The FSC is now investigating a Krasnoyarsk Hydro shareholders meeting a month ago which, UES says, approved a rights issue equal to another 18 percent of stock. Under the terms of the issue, Krasnoyarsk Energo would not have the right to buy the new stock and its stake would be further diluted.


UES has already challenged the rights issue in court on several grounds. It alleges that Ivannikov was allowed to vote on behalf of Krasnoyarsk Energo at the meeting, even though he had been suspended as chief executive.


Andrei Grigoryev, a spokesman for KrAZ, denied Tuesday that the Krasnoyarsk Hydro meeting in January had given final approval to the 18 percent issue. But he said a proposal for a smaller issue, equal to 12 percent of stock, was now being put to shareholders, and the results of a postal vote will be made public this week. Grigoryev said it was "a forgone conclusion" that the issue would be approved, and Rossiisky Kredit Bank, a close ally of KrAZ, would likely be the buyer.
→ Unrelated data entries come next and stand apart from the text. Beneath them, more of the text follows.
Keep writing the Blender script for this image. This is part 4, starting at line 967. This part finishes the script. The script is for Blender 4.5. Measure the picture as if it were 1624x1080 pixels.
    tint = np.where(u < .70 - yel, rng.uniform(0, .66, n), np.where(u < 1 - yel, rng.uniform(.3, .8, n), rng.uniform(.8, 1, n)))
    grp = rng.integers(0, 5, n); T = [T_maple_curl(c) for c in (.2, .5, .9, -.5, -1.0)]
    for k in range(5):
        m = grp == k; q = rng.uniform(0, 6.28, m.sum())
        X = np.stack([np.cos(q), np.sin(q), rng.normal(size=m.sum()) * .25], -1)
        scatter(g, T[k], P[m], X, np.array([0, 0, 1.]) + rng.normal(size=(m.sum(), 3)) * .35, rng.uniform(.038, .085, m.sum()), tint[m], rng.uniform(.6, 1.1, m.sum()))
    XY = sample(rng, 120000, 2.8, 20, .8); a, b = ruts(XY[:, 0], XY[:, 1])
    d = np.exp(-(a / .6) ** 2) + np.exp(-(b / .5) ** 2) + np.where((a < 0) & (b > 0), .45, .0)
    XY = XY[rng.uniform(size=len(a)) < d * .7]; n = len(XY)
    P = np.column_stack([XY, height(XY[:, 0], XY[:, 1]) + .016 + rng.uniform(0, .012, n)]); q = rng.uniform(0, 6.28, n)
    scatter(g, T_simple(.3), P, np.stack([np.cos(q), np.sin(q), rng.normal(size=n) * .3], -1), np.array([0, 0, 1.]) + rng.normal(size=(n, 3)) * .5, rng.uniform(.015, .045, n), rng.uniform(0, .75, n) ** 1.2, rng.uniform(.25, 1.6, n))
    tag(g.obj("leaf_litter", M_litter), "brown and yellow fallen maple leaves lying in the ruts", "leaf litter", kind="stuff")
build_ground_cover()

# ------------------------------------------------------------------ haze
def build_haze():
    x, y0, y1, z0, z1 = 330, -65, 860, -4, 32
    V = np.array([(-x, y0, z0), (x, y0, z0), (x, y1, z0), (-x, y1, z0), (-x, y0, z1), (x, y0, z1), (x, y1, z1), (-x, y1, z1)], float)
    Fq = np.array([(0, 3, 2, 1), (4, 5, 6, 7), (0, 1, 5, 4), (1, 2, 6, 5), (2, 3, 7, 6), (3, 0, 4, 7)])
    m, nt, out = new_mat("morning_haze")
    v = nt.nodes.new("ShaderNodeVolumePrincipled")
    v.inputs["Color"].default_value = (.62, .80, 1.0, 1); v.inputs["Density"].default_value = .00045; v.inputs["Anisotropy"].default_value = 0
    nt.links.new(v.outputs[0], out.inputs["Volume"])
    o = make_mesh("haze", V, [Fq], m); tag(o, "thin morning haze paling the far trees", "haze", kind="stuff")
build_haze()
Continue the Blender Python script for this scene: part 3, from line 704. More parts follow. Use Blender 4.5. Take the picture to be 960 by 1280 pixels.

He said KrAZ felt "confident" that all the deals surrounding Krasnoyarsk Hydro were "legal and proper."


The battle for control of Krasnoyarsk Hydro runs parallel to a battle at the top of UES between its Soviet-era chairman, Anatoly Dyakov, and current chief executive Boris Brevnov, who is fighting to maintain UES control over the hydro plant.


Grigoryev said it was this battle, due to be decided at a UES shareholders meeting April 4, that would determine events in Krasnoyarsk.


Boris Sinegubko, a utilities analyst at Brunswick Brokerage, agreed that the securities commission, "lacking the powers of a court," would not resolve the dispute. But he said it was a "test case for corporate governance" and the FSC could use its powers to ensure that the rights issue was sold fairly.